Secondo lei nella nuova fisionomia geopolitica dell'Ue non si corre il rischio di aiutare i nuovi paesi aderenti a scapito dei paesi già da tempo membri?
L'Unione Europea è una grandissima opportunità: un mercato comune fatto da oltre 400 milioni di persone dove una buona metà (i paesi da poco entrati che hanno portato alla UE a 25) è in forte crescita economica quasi senza interruzione da circa un decennio. Quanto agli aiuti ai nuovi aderenti, credo sia il caso di fare una semplice considerazione su come le risorse vengano utilizzate. I dati ci dicono che la convergenza tra vecchi e nuovi membri UE a livello di nazioni è in atto senza inversioni di tendenza, mentre quella tra le regioni dei paesi membri presenta un andamento più variabile con una convergenza meno netta. Se poi si vanno a prendere i dati relativo ai paesi (e relative regioni) Obiettivo 1 la realtà è ancora più evidente e richiama le colpe delle classi dirigenti al Sud: ad eccezione dell'Italia (e delle sue regioni Obiettivo 1) tutti i paesi che hanno ricevuto finanziamenti europei hanno registrato una crescita economica sostenuta, in molti casi superiore al 5%, una performance che noi possiamo solo sognare. Ripeto, i nuovi membri UE rappresenteranno insieme alla Cina, all'India e al Brasile le aree economiche più dinamiche del prossimo quinquennio. L'invito è a cogliere questa grande opportunità, dato che per noi si tratta di un mercato domestico (per leggi, valuta e traffico di merci e persone) ancorché internazionale.

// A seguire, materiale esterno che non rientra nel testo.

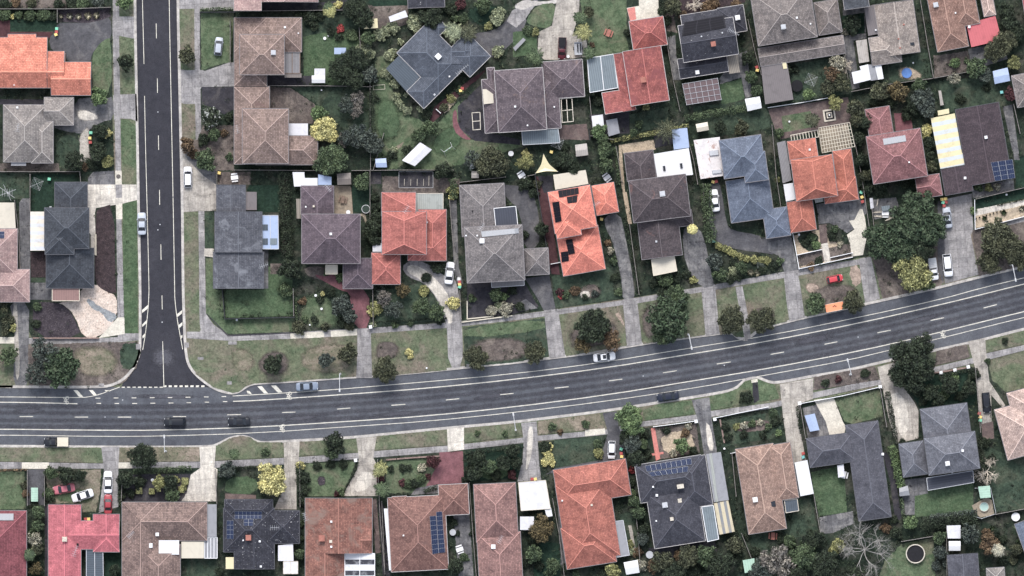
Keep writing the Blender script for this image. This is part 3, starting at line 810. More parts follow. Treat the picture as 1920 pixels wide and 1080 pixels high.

Quali le condizioni da garantire perché le potenzialità che il Mezzogiorno possiede possano concretizzarsi?
Non avrebbe un'altra domanda? Mi viene in mente la barzelletta del genio della lampada liberato dopo tremila anni che offre al suo liberatore di esaudire un desiderio, e quello chiede la pace in Medioriente, al che il genio osserva che è troppo anche per un genio, al che l'altro ripiega sul rilancio del Sud ripulendolo dalla cattiva politica e dalle mafie, e il genio rassegnato replica: “uhm....cosa dicevi a proposito del Medioriente?”. A parte le battute, non credo esistano particolari condizioni da garantire se non quelle “normali” della buona amministrazione, della legalità e, a mio avviso, dell'abolizione di qualsiasi forma di trasferimento di risorse pubbliche, che sostituirei con incentivi, crediti e sgravi fiscali previa attuazione di un serio sistema di monitoraggio.